MRL holds 6,300 hectares of Exploration Licenses that could potentially produce 5,000tpa of vein graphite and has applied for further exploration areas surrounding its granted licenses.

This follows the arrival of the drill rig from the Geological Survey and Mining Bureau on site at the Pandeniya location.

The first hole, DH-1, is expected to be drilled to a depth of between 50 metres to 125 metres.

Drill holes DH2 and DH3 will be up to 300 metres deep and test the continuity of vein graphite mineralisation below the historical shafts and adits.

These will test the vein graphite potential in three locations across the Warakapola Pandeniya / Bopitiya area.

MRL has also appointed Peter Youd as an executive director of the company.

Youd also acts as its chief financial officer and company secretary.

Graphite Licences

More than 200 historical adits and shafts are located on MRL’s granted licences, which cover 6,300 hectares.

The large quantity of remnant graphite dumps indicate MRL’s licences produced a reasonably large volume of vein graphite from numerous artisanal pits during the 1890’s to 1950’s.
Artisanal miners had limited ventilation and dewatering capabilities, therefore historical workings are relatively shallow, where systematic modern exploration for vein graphite has ever been undertaken.

No systematic modern exploration for vein graphite has been undertaken on MRL licences.

The graphite vein mineralisation is expected to remain open below the surface of historical shafts.

MRL expects exploration and development to be low cost along with opex and capex.

It has completed initial adit underground safety training as well as ventilation, electrical and land access.

Work is underway on the Pandeniya Priority 1 shaft.

Sri Lankan graphite

Sri Lanka is renowned the world over for being the only producer of crystalline vein or lump graphite, which is the highest quality of naturally occurring material.

The quality of vein graphite produced in Sri Lanka has a purity level in excess of 90% Carbon as Graphite.

This is significant as it requires very little upgrading and processing to produce a high quality saleable product, leading to low operating costs and high profit margins.

MRL has successfully produced concentrate grading 95.4% total graphitic carbon from the first round of testing with a single stage flotation.


MRL Corporation’s graphite tenements have historically produced large volumes of vein graphite from numerous artisanal pits.

The start of modern drilling will test the vein graphite potential in three locations, giving the company a firm understanding of the potential of its assets.

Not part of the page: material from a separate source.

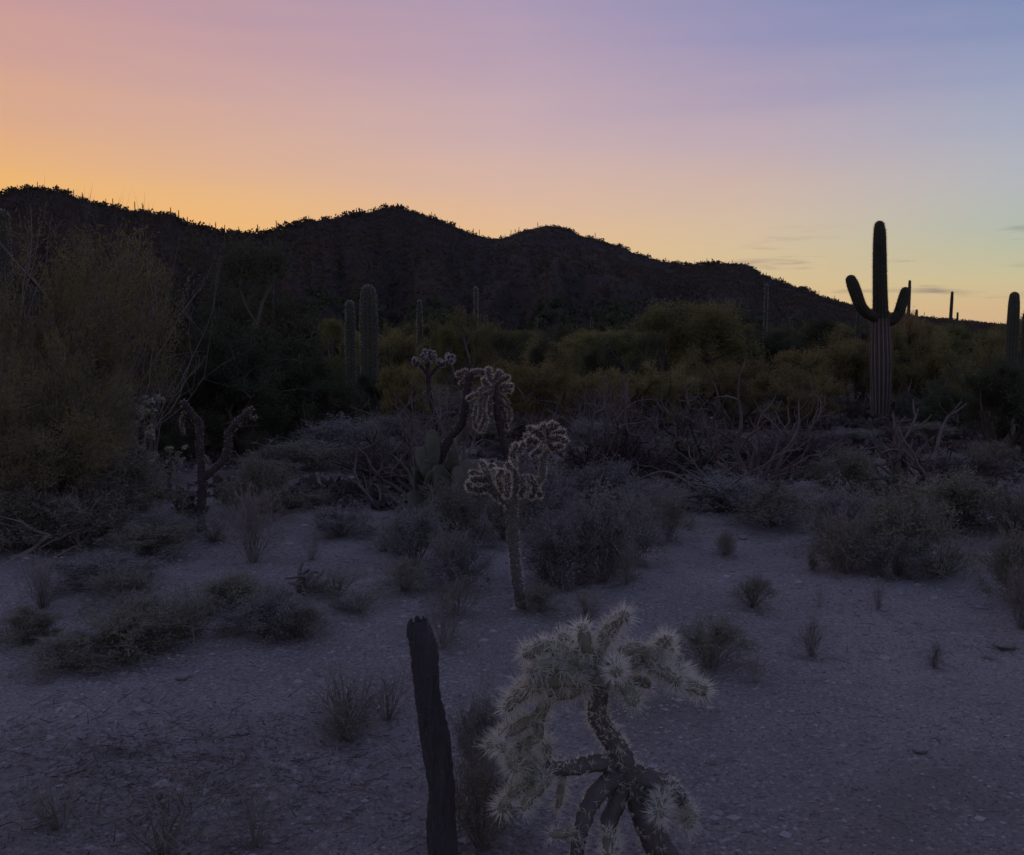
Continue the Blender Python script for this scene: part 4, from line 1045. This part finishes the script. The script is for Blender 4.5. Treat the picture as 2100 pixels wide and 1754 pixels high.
for a_ in [
    ('sage', 1145, 1205, 190, 150, 'rounded grey-pink bush right of the middle cholla trunk'),
    ('sage', 1235, 1195, 170, 190, 'taller grey bush behind the rounded grey-pink one'),
    ('sage', 1300, 1150, 130, 130, 'grey bush at the right end of the clump by the middle cholla'),
    ('tuft', 1285, 1200, 80, 100, 'bare upright twigs at the right of the clump by the middle cholla'),
    ('sage', 935, 1205, 150, 110, 'grey bush left of the foot of the middle cholla'),
    ('sage', 850, 1160, 160, 120, 'grey-green bush below the prickly pear'),
    ('darktuft', 790, 1130, 110, 70, 'small dark bush at the left foot of the prickly pear'),
    ('darktuft', 960, 1120, 190, 90, 'dark bush at the foot of the prickly pear pads'),
    ('darktuft', 1375, 1110, 120, 100, 'dark rounded shrub between the middle clump and the open ground'),
    ('sage', 1330, 1060, 150, 70, 'dull grey bush behind the dark rounded shrub'),
    ('sage', 1100, 1075, 190, 130, 'grey bush directly behind the middle cholla trunk'),
    ('darktuft', 1730, 1175, 170, 110, 'dark tuft at the left of the wide bush on the right'),
    ('sage', 1715, 1130, 170, 130, 'grey leafy bush at the left of the wide bush on the right'),
    ('olive', 1840, 1165, 240, 165, 'wide olive bush on the right, in front of the dead cholla skeleton'),
    ('sage', 1830, 1185, 120, 90, 'grey bush at the front of the wide olive bush'),
    ('darktuft', 1930, 1178, 180, 90, 'dark low shrub right of the wide olive bush'),
    ('olive', 1960, 1090, 250, 110, 'olive bush behind the dark low shrub on the right'),
    ('olive', 2085, 1240, 150, 140, 'yellow-green bush at the right edge'),
    ('tuft', 2095, 1290, 110, 110, 'dry twigs in front of the yellow-green bush at the right edge'),
    ('darktuft', 2090, 1105, 170, 100, 'dark bush at the right edge behind the yellow-green one'),
    ('darktuft', 1487, 1138, 55, 46, 'small dark tuft alone on the pale ground right of the middle'),
    ('darktuft', 1666, 1172, 30, 34, 'tiny dark tuft left of the wide olive bush'),
    ('darktuft', 1543, 1246, 105, 62, 'broad dark tuft on open ground below the small dark tuft'),
    ('tuft', 1680, 1246, 48, 46, 'small forked dry twig on the open ground on the right'),
    ('tuft', 1803, 1250, 44, 56, 'thin upright dry twigs on the open ground below the wide olive bush'),
    ('darktuft', 1455, 1370, 190, 100, 'broad dark tuft right of the top of the foreground cholla'),
    ('tuft', 1665, 1348, 95, 78, 'dry twiggy tuft on open ground right of the foreground cholla'),
    ('tuft', 1915, 1368, 60, 48, 'small dry tuft on the open ground at the lower right'),
    ('tuft', 1548, 1402, 66, 56, 'faint dry tuft just right of the foreground cholla'),
    ('darktuft', 705, 1492, 190, 120, 'spiky dark tuft on bare ground left of the stump'),
    ('tuft', 795, 1480, 120, 100, 'bent dry stems beside the spiky dark tuft, next to the stump'),
    ('tuft', 520, 1155, 130, 140, 'wispy dry tuft right of the Y-shaped cactus'),
    ('tuft', 640, 1150, 70, 66, 'short dry twigs behind the heap of broken cholla wood'),
    ('tuft', 85, 1248, 130, 105, 'dry tuft near the left edge below the bare bent branches'),
    ('tuft', 905, 1330, 130, 130, 'wispy tuft behind the top of the stump'),
    ('darktuft', 1205, 1272, 100, 62, 'dark low tuft behind the top of the foreground cholla'),
    ('olive', 245, 1345, 270, 90, 'low olive mound of brush on the ground at the lower left'),
    ('darktuft', 380, 1310, 260, 90, 'dark low brush right of the olive mound'),
    ('sage', 555, 1305, 200, 95, 'dusty low bush left of the stump top'),
    ('darktuft', 690, 1225, 160, 60, 'dark brush behind the heap of broken cholla wood'),
    ('darktuft', 440, 1112, 140, 60, 'dark low brush at the foot of the Y-shaped cactus'),
    ('sage', 335, 1110, 130, 60, 'grey low brush left of the foot of the Y-shaped cactus'),
    ('olive', 540, 1050, 190, 110, 'olive bush behind the right arm of the Y-shaped cactus'),
    ('olive', 250, 1075, 260, 150, 'broad olive bush left of the Y-shaped cactus'),
    ('olive', 120, 1100, 280, 190, 'dim olive bush behind the bare bent branches at the left'),
    ('darktuft', 620, 965, 260, 55, 'dark low line of brush right of the Y-shaped cactus arm'),
    ('sage', 700, 935, 220, 70, 'grey low brush behind the dark line of brush'),
    ('darktuft', 650, 1045, 130, 40, 'dark sparse brush around the pale fallen wood'),
    ('sage', 985, 1620, 130, 200, 'shaded grey bush between the stump and the foreground cholla'),
    ('darktuft', 990, 1745, 200, 190, 'dark brush at the foot of the stump'),
    ('straw', 330, 1752, 360, 170, 'sparse pale grass at the bottom left, in front'),
    ('straw', 120, 1700, 240, 100, 'pale flattened grass at the lower left corner'),
    ('straw', 520, 1740, 200, 130, 'thin pale grass left of the foot of the stump'),
    ('darktuft', 300, 1290, 190, 70, 'dark thin brush behind the low olive mound at the lower left'),
    ('darktuft', 130, 1370, 220, 60, 'dark low brush below the low olive mound near the left edge'),
    ('olive', 470, 1255, 220, 70, 'olive brush behind the dusty low bush left of the stump'),
    ('darktuft', 620, 1300, 160, 60, 'dark brush between the dusty low bush and the stump top'),
    ('sage', 210, 1200, 240, 60, 'flat grey brush below the broad olive bush at the left'),
    ('olive', 60, 1310, 170, 60, 'flat olive brush at the left edge below the dry tuft'),
    ('darktuft', 940, 1260, 130, 70, 'thin dark brush between the stump top and the middle cholla foot'),
    ('darktuft', 1110, 1255, 120, 50, 'dark low brush at the right foot of the middle cholla'),
    ('darktuft', 740, 1255, 170, 45, 'flat dark brush right of the heap of broken cholla wood'),
    ('darktuft', 915, 1112, 190, 110, 'very dark shaded brush under the prickly pear pads'),
    ('darktuft', 720, 1520, 170, 90, 'dark matted brush at the base of the spiky dark tuft'),
    ('darktuft', 260, 1240, 170, 70, 'thin dark brush under the flat grey brush at the left'),
    ('darktuft', 830, 1215, 120, 60, 'dark brush left of the grey bush at the middle cholla foot'),
    ('sage', 1500, 1050, 210, 70, 'dark grey brush beneath the pale-tipped dead shrub'),
    ('darktuft', 1590, 1080, 220, 80, 'dark brush in front of the pale-tipped dead shrub'),
    ('sage', 1240, 1040, 190, 90, 'grey brush under the curving-armed dead shrub'),
    ('darktuft', 1410, 960, 180, 60, 'dark brush under the upright forked dead shrub'),
    ('olive', 1750, 1010, 190, 80, 'olive low brush left of the dark dead cholla skeleton'),
    ('darktuft', 2010, 960, 120, 50, 'dark shrub right of the bent dead stem'),
    ('olive', 40, 1122, 220, 130, 'olive brush at the foot of the huge feathery bush at the left edge'),
    ('darktuft', 165, 1122, 230, 100, 'dark brush at the foot of the lower feathery creosote'),
    ('olive', 300, 1140, 190, 60, 'flat olive brush in front of the grey low brush by the Y-shaped cactus'),
    ('sage', 700, 1100, 150, 60, 'flat grey brush on the ground left of the prickly pear'),
    ('tuft', 1120, 1190, 110, 90, 'dry twigs right beside the middle cholla trunk'),
    ('darktuft', 1040, 1110, 150, 120, 'dark shaded brush left of the middle cholla trunk, below its fingers'),
    ('russet', 800, 990, 210, 80, 'brown brush among the dead branches left of the prickly pear'),
    ('russet', 1270, 985, 230, 80, 'brown brush among the dead branches right of the middle cholla'),
    ('russet', 1660, 960, 200, 70, 'brown brush between the pale-tipped dead shrub and the dark dead cholla'),
    ('russet', 1980, 1010, 200, 70, 'brown brush right of the dark dead cholla skeleton'),
]: shrub(*a_)
DESC = {'russet': 'low brown bush', 'sage': 'low grey bush', 'darktuft': 'low dark shrub', 'tuft': 'low dry tuft', 'olive': 'low olive bush'}
kk_ = [('russet', 'darktuft', 'sage', 'russet', 'olive')[int(rng.integers(5))] for i in range(44)]
bp = [-40 + 2180 * (i + rng.uniform(-.5, .5)) / 44 for i in range(44)]
bl = place_labels(bp, [DESC[k] for k in kk_])
for i in range(44):
    px = bp[i]
    py = rng.uniform(868, 915) if i % 2 else rng.uniform(895, 985)
    k = kk_[i]
    if abs(px - 1805) < 70 and py < 900: py = 905
    shrub(k, px, py, rng.uniform(70, 170), rng.uniform(22, 52), bl[i],
          'low plants of the crowded band')
bp = [-40 + 2180 * (i + rng.uniform(-.5, .5)) / 40 for i in range(40)]
bl = place_labels(bp, [('dark shrub', 'olive bush', 'brown bush')[i % 3] + ' at tree feet' for i in range(40)])
for i in range(40):      # a second row hiding the feet of the trees
    px = bp[i]
    if abs(px - 1805) < 60: continue
    shrub(('darktuft', 'olive', 'russet')[i % 3], px, rng.uniform(842, 870), rng.uniform(90, 200), rng.uniform(25, 60), bl[i], 'low plants at the feet of the trees')


# ------------------------------------------------------------------ stones, gravel, litter
def stone_mesh(seed, flat=.6):
    rg = np.random.default_rng(seed); import bmesh
    bm = bmesh.new(); bmesh.ops.create_icosphere(bm, subdivisions=2, radius=1)
    V_ = np.array([v.co[:] for v in bm.verts]); n = 1 + .22 * vnoise(V_[:, 0] * 1.6 + seed, V_[:, 1] * 1.6 + V_[:, 2], seed) + .1 * rg.uniform(-1, 1, len(V_))
    V_ = V_ * n[:, None] * np.array([1, .8, flat])
    F_ = np.array([[v.index for v in f.verts] for f in bm.faces]); bm.free()
    mb = MB(); mb.add(V_, F_); return mb


STN = [stone_mesh(k).mesh('stone', M['stone'], False) for k in range(4)]
WST = stone_mesh(9).mesh('stone', M['white_stone'], False)
for k, (px, py, w, lb, wt) in enumerate([
    (2060, 1328, 46, 'flat dark stone on the open ground at the right', 0), (1523, 1106, 22, 'small pale stone right of the small dark tuft', 0), (1875, 872, 9, 'tiny white stone right of the two-armed saguaro', 1),
    (1893, 842, 7, 'tiny white stone above the other right of the two-armed saguaro', 1), (280, 1042, 22, 'small stone in front of the broad olive bush', 0), (375, 1395, 30, 'flat stone on the ground at the lower left', 0),
    (700, 1030, 22, 'pale stone by the pale fallen branch', 0), (662, 1024, 18, 'smaller pale stone left of the one by the fallen branch', 0), (1465, 868, 46, 'pale rounded boulder between the dead shrubs', 0),
    (1885, 1545, 30, 'low stone half buried in the open ground at the lower right', 0), (100, 1402, 18, 'small dark stone on the ground near the left edge', 0), (2025, 1352, 20, 'small stone below the flat dark stone', 0)]):
    b = ground_at(px, py); s = w * b[1] / F / 2
    o = obj('stone', WST if wt else STN[k % 4], loc=(b[0], b[1], b[2] + s * .25)); o.scale = (s, s, s * (.7 if w < 40 else .6)); o.rotation_euler.z = k * 1.3
    tag(o, lb, 'stone')

n = 46000; a = rng.uniform(-33, 33, n); r = 2.0 + 13 * rng.uniform(0, 1, n) ** 1.7
x = np.sin(np.radians(a)) * r; y = np.cos(np.radians(a)) * r
kp = vnoise(x / .6, y / .6, 44) + rng.uniform(-1, 1, n) > -.1; x = x[kp]; y = y[kp]; r = r[kp]; n = len(x)
C = np.stack([x, y, gz(x, y)], -1); s = rng.uniform(.003, .0105, n) * (1 + (rng.uniform(0, 1, n) > .95) * 1.3) * (.8 + r / 10)
oct_ = np.array([[1, 0, 0], [-1, 0, 0], [0, 1, 0], [0, -1, 0], [0, 0, 1], [0, 0, -1]], float)
v = C[:, None, :] + oct_[None] * (s[:, None, None] * rng.uniform(.6, 1.2, (n, 6, 1))) * np.array([1.2, 1, .55])
fc = np.array([[0, 2, 4], [2, 1, 4], [1, 3, 4], [3, 0, 4], [2, 0, 5], [1, 2, 5], [3, 1, 5], [0, 3, 5]])
mb = MB(); mb.add(v.reshape(-1, 3), (fc[None] + np.arange(n)[:, None, None] * 6).reshape(-1, 3), np.repeat(rng.uniform(0, 1, n), 6))
o = obj('gravel', mb.mesh('gravel', M['stone'], False), kind='stuff'); tag(o, 'fine gravel scattered over the open desert ground', 'gravel')

# low dry cover between the shrubs further out (nobody could count it)
mb = MB(); n = 5200; a = rng.uniform(-34, 34, n); r = 8.5 + 30 * rng.uniform(0, 1, n) ** 1.1
x = np.sin(np.radians(a)) * r; y = np.cos(np.radians(a)) * r
kp = vnoise(x / 1.6, y / 1.6, 66) + rng.uniform(-.8, .8, n) + .55 * sstep(9, 20, r) > .35; x = x[kp]; y = y[kp]; n = len(x); r = r[kp]
clumps(mb, np.stack([x, y, gz(x, y) - .01], -1), rng.uniform(.05, .15, n) * (.7 + r / 26), 26, rng, .7)
o = obj('ground_cover', mb.mesh('ground_cover', M['cover'], False), kind='stuff'); tag(o, 'low dry brush and weeds covering the ground between the shrubs', 'ground cover')

n = 9000; a = rng.uniform(-33, 33, n); r = 2.0 + 16 * rng.uniform(0, 1, n) ** 1.6
x = np.sin(np.radians(a)) * r; y = np.cos(np.radians(a)) * r
kp = vnoise(x / 1.1, y / 1.1, 55) + rng.uniform(-.8, .8, n) > .25; x = x[kp]; y = y[kp]; n = len(x)
mb = MB(); d = rng.normal(size=(n, 3)) * np.array([1, 1, .22]); slivers(mb, np.stack([x, y, gz(x, y) + .006], -1), d, rng.uniform(.03, .14, n), .005, rng)
n = 2200; x = rng.normal(-1.25, .45, n); y = rng.normal(3.3, .35, n); slivers(mb, np.stack([x, y, gz(x, y) + .01], -1), rng.normal(size=(n, 3)) * np.array([1, 1, .4]), rng.uniform(.03, .12, n), .006, rng)
o = obj('twig_litter', mb.mesh('twig_litter', M['litter'], False), kind='stuff'); tag(o, 'dry twigs and litter scattered over the desert ground', 'litter')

MRF’s projects could potentially produce 5,000tpa of vein graphite, generating revenues of up to US$10 million per year, depending on current progress.

Capital costs could be on the low side of potentially less than US$5 million and operating costs of US$600-650/tonne, which compares well with other potential graphite producers, which have CAPEX of between $30 million to $133 million.

There are significant price catalysts ahead including:

- Diamond drilling results from Pandeniya / Bopitiya.

- Potential for high grade vein graphite.

- Refurbishment of existing artisanal workings for exploration.

- Detailed mapping of graphite vein structure & geophysical results.

- Near term production potential from historical workings

- Potential for additional licences.

Shares in MRL Corporation have been rising steadily in the past month, with shares rising to the current $0.09 from its close of $0.055 on 12 May.

Notably, this has met Proactive Investors' initial price target of $0.09 to $0.10 that we placed on the stock when its shares were trading at $0.03. The current program has the potential to push this price target higher.